* **Work instructions**
Copy nothing but the part that opens with the line containing "Write the bpy" and closes with the line containing "return (f(r),f(g),f(b),1)". Do not include pictures.

* **Input material**
=======

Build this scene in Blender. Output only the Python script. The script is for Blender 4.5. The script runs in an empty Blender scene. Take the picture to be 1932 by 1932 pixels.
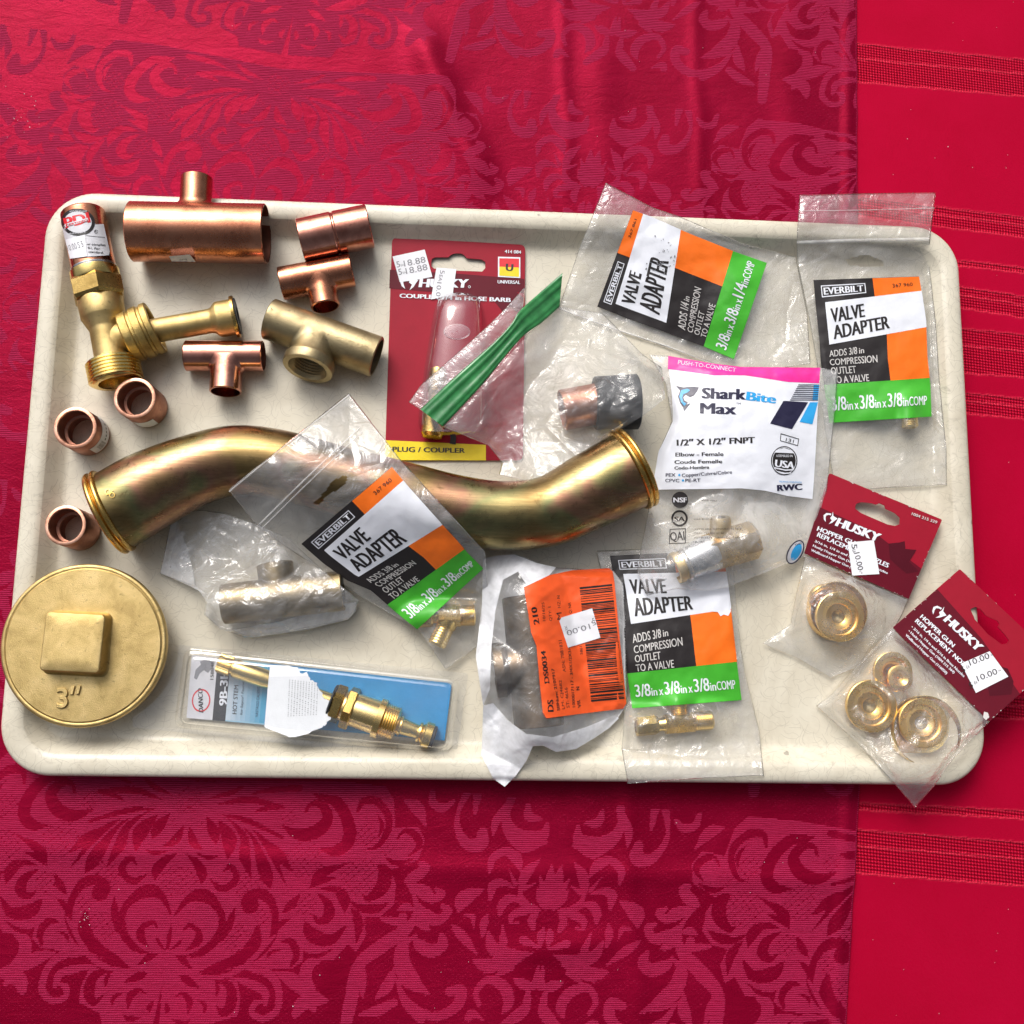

=======

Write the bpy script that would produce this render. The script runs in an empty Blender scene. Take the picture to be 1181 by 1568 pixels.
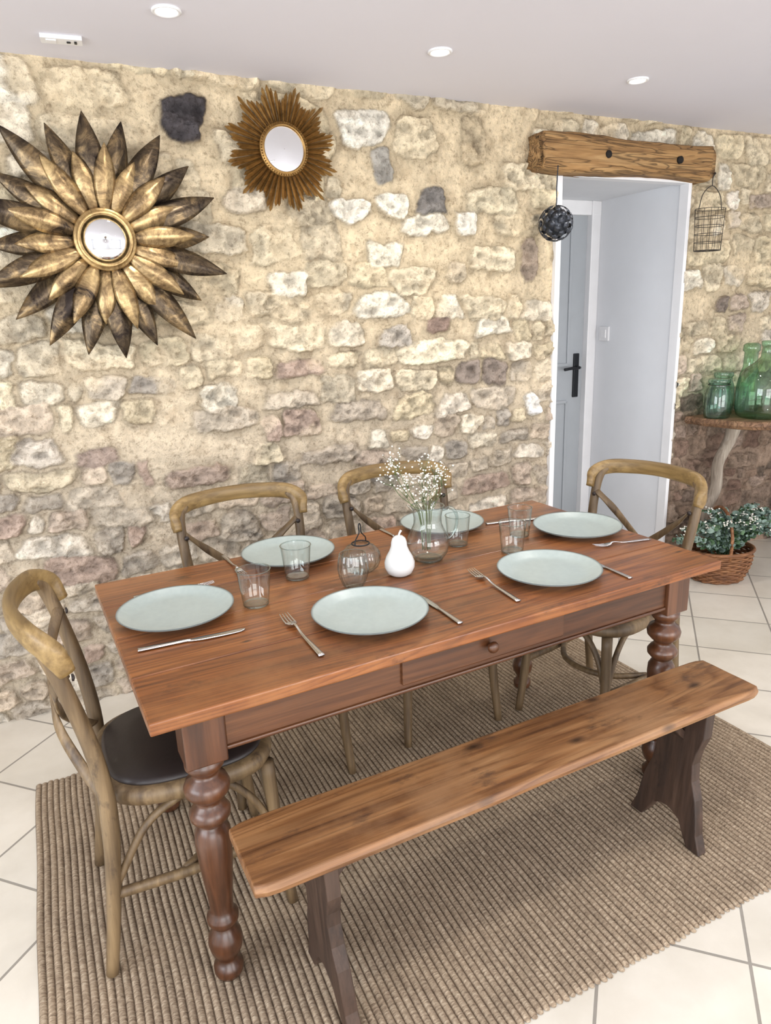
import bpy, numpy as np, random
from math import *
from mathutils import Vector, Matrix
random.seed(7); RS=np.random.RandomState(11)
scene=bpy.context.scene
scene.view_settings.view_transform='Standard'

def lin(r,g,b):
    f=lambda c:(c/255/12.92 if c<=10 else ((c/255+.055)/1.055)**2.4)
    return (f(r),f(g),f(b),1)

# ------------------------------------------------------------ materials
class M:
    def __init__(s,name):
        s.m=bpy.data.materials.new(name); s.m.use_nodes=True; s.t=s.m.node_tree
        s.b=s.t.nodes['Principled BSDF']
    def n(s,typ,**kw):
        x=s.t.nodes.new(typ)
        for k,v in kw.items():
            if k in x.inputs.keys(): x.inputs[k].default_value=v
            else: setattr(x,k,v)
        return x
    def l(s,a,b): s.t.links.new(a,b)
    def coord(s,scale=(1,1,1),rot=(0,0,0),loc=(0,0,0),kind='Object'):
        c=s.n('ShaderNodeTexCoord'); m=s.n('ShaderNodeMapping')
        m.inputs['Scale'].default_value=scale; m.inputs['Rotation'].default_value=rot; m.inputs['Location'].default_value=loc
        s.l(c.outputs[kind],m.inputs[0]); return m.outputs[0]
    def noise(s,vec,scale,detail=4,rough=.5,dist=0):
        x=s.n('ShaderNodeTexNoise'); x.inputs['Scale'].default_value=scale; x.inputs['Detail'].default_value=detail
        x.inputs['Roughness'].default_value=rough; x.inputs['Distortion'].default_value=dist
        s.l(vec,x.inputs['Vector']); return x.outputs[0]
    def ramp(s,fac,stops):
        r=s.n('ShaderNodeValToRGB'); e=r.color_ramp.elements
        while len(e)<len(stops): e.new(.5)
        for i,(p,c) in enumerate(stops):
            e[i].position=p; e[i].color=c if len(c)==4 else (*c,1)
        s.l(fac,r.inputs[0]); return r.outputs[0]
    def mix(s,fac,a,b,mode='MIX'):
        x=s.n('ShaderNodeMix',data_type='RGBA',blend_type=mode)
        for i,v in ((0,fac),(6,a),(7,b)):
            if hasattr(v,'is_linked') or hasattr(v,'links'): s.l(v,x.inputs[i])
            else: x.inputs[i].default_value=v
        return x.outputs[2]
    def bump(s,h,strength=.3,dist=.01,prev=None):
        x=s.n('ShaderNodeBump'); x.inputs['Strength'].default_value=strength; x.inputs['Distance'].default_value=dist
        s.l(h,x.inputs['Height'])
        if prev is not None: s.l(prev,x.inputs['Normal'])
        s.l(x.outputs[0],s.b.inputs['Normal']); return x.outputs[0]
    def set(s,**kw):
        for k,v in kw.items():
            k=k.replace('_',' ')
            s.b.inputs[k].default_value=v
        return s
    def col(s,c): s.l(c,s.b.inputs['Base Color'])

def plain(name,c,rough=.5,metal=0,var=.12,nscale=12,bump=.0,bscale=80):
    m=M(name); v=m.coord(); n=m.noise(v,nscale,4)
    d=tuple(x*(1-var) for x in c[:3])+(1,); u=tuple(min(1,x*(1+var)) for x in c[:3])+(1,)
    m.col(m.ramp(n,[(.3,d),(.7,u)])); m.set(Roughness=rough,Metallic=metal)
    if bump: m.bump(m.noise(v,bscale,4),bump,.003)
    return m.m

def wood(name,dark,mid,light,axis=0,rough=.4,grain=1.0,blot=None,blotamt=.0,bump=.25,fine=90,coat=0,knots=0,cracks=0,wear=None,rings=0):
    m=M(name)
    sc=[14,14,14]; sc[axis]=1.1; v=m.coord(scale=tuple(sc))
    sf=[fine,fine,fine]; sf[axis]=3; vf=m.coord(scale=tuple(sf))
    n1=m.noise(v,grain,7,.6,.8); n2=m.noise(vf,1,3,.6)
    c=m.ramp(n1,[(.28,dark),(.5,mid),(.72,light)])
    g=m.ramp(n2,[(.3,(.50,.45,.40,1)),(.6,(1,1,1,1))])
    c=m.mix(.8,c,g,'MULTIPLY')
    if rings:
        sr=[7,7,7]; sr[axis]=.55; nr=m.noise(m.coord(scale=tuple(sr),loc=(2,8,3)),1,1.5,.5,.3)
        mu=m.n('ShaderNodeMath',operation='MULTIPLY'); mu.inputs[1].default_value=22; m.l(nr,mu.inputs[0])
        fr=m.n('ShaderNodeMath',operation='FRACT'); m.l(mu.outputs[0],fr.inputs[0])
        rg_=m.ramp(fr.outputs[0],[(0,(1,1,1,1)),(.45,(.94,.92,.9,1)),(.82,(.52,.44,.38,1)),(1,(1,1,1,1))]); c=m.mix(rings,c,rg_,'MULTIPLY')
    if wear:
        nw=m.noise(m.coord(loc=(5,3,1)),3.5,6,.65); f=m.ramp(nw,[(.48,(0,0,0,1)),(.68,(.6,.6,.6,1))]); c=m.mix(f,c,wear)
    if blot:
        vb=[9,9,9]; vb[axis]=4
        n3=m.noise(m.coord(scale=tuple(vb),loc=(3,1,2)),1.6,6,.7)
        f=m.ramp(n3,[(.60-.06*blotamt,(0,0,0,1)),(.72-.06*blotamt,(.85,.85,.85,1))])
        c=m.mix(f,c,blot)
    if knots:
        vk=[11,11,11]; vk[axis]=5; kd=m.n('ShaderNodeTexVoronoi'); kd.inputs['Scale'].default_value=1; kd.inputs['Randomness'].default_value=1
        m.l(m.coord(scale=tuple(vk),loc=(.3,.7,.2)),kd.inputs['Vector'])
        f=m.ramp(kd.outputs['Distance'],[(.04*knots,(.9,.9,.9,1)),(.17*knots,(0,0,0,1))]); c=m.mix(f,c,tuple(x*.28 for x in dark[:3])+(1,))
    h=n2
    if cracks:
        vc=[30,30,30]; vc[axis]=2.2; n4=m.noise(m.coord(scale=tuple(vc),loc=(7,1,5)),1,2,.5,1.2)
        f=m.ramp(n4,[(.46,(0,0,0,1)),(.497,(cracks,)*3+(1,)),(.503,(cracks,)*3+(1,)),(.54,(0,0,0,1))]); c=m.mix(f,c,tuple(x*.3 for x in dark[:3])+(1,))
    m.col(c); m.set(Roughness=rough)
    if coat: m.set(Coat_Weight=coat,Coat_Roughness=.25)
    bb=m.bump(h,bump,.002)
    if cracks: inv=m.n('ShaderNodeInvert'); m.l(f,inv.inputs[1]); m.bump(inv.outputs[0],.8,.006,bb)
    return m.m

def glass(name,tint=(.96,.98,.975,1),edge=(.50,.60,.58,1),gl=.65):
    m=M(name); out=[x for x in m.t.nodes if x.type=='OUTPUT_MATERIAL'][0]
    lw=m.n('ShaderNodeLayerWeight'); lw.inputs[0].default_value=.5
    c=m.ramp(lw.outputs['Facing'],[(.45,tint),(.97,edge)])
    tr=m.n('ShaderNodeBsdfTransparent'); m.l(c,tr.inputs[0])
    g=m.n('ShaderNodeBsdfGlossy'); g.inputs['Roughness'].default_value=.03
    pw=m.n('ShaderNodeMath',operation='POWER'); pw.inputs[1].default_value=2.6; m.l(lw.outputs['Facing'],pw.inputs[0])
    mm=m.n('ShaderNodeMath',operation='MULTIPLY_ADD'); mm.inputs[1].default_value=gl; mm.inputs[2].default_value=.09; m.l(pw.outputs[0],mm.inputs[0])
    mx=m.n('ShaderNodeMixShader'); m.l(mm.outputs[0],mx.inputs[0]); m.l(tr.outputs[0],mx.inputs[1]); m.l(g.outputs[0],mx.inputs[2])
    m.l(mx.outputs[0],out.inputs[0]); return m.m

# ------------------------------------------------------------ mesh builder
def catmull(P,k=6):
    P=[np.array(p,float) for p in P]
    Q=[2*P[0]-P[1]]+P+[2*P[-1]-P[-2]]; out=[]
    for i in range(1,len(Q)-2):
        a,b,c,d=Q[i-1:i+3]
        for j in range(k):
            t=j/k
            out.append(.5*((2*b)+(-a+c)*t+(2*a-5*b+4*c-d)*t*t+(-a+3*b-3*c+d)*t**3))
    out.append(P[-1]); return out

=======

* **Finished task**
Write the bpy script that would produce this render. The script runs in an empty Blender scene. Take the picture to be 1181 by 1568 pixels.
import bpy, numpy as np, random
from math import *
from mathutils import Vector, Matrix
random.seed(7); RS=np.random.RandomState(11)
scene=bpy.context.scene
scene.view_settings.view_transform='Standard'

def lin(r,g,b):
    f=lambda c:(c/255/12.92 if c<=10 else ((c/255+.055)/1.055)**2.4)
    return (f(r),f(g),f(b),1)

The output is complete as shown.